Von Wanderungen, geschwollenen Füßen und prägenden Erfahrungen

Mein Blick schweifte über das spektakuläre Panorama, das sich vor mir ausbreitete, während ich meine geschwollenen, heißen Füße von mir streckte, die in den von trockenem Staub überzogenen Dienststiefeln steckten. Die Aussicht, die der Staffelberg in das Maintal und das Coburger Land schenkte, war eine wunderbare Belohnung für einen stundenlangen Marsch, der viele von uns an die Grenzen der Leistungsfähigkeit geführt hatte. Im ersten Ausbildungsjahr durchlaufen angehende Polizistinnen und Polizisten begleitet durch ein engagiertes Lehrpersonal mehrere Außenausbildungen – der Orientierungsmarsch ist hierbei der anstrengendste Abschnitt.

Mich erfüllte an diesem heißen Sommernachmittag tiefe Dankbarkeit und erinnerte mich an eine Bibelstelle, die eine solche zum Mittelpunkt ihrer Gedanken hat. Hierbei reflektiert ein unbekannter Autor die Geschichte Israels, deren Wüstenwanderung und die Überwindung dieser schweren Herausforderung in dankbaren Worten der erfahrenen Bewahrung. Mit etwas Amüsement stellte ich fest, dass die Israeliten laut Bibel selbst nach vierzig Jahren keine geschwollenen Füße hatten. Meine Füße hingegen fühlten sich an wie in einer viel zu heißen Sauna, pochten und schmerzten trotz einer durchaus weniger weiten Distanz als das Volk Israel durchlaufen hatte.

Deine Kleider sind nicht zerrissen an dir, und deine Füße sind nicht geschwollen diese vierzig Jahre.

Dtn 8,4

Als Mittvierzigerin und Seminarälteste hatte mich dieser Orientierungsmarsch zugegebener Maßen an das Maximum meiner physischen Leistungsfähigkeit gebracht. An jedem beruflichen Ort, an den ich berufen wurde, ist es mein Anspruch, mit ganzem Herzen, ganzer Seele, ganzer Kraft und ganzem Verstand präsent zu sein. Das galt für jeden beruflichen Abschnitt- ob Land-, Insel-, Großstadt-, EKD-Auslandspfarrerin oder Polizeiseelsorgerin. Die geschwollenen Füße nebst anderem kleinen „Souvenir“ nahm ich dabei gern in Kauf, denn es ist meine Aufgabe, meine Nächsten in deren Lebens- und Arbeitsumfeld zu begleiten. Nahe bei den Menschen zu sein, die uns Gott anvertraut hat, ist aus meiner Sicht die Aufgabe von Gottes „Bodenpersonal“.

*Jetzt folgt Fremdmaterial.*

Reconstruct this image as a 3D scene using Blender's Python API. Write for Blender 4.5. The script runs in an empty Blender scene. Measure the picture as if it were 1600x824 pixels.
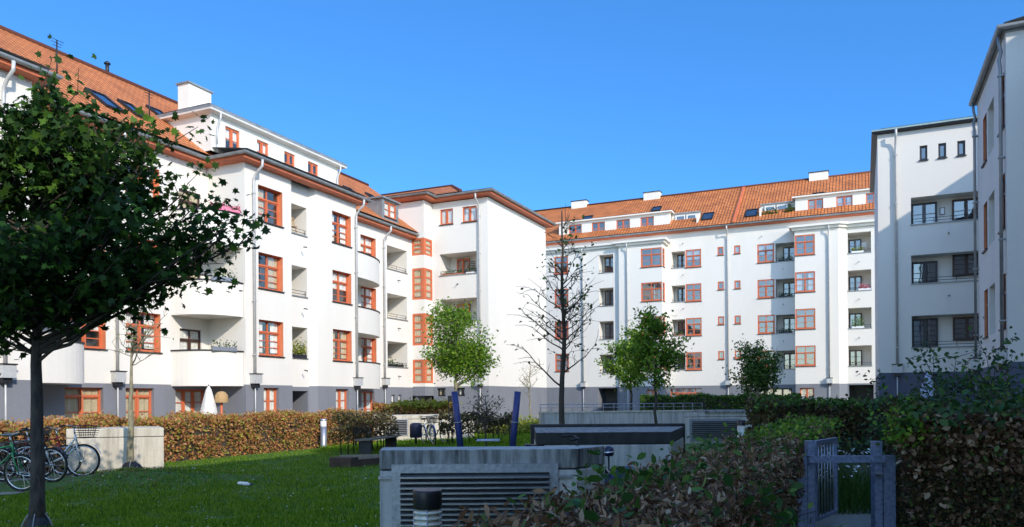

An diesem heißen Sommertag, an dem wir Temperaturen bis 32C hatten und meine Uhr am Ende von unserer Wanderung 34,4 km anzeigte, war ich die Beschenkte. Denn ich durfte miterleben, wie eine Lehrgruppe weiter zusammenwuchs, einander in schweren Phasen der Wanderung unterstützte und auch ich als Teil ihrer Gruppe in meinem persönlichen Tiefpunkt vom Seminarleiter und Auszubildenden gestützt wurde.

Die Gruppe angehender Polizistinnen und Polizisten durchzog das tiefe Tal einer herausfordernden Wanderung in imponierender Weise und ging von einer Kraft zur anderen bis sie endlich gemeinsam mit uns als Lehrpersonal den spektakulären Staffelberg erklommen hatte. Und vielleicht war es ja für den einen oder die andere wie für mich eine spirituelle Erfahrung, die Gemeinschaft, Umgang mit Grenzen, tiefen Leistungstälern und Kraftorten miteinander verband.

Psalm 84 bettet dies in wunderbare Glaubensworte, die ich auch meinen Auszubildenden von ganzem Herzen wünsche:

Wohl den Menschen, die dich für ihre Stärke halten
und von Herzen dir nachwandeln!
Wenn sie durchs dürre Tal ziehen, /
wird es ihnen zum Quellgrund,
und Frühregen hüllt es in Segen.
Sie gehen von einer Kraft zur andern
und schauen den wahren Gott in Zion.

Psalm 84,6-8

Ein Gedanke zu “Von Wanderungen, geschwollenen Füßen und prägenden Erfahrungen

  1. Avatar von Kurt Hendel Kurt Hendel

    This post is a beautiful confirmation of your pastoral identity, your desire to walk with the people whose spiritual wellbeing you are called to foster, and your recognition that our wondrous God accompanies us, even when we march through valleys and mountain tops and have to tolerate swollen feet. Thank you for your pastoral heart and your faithful ministry.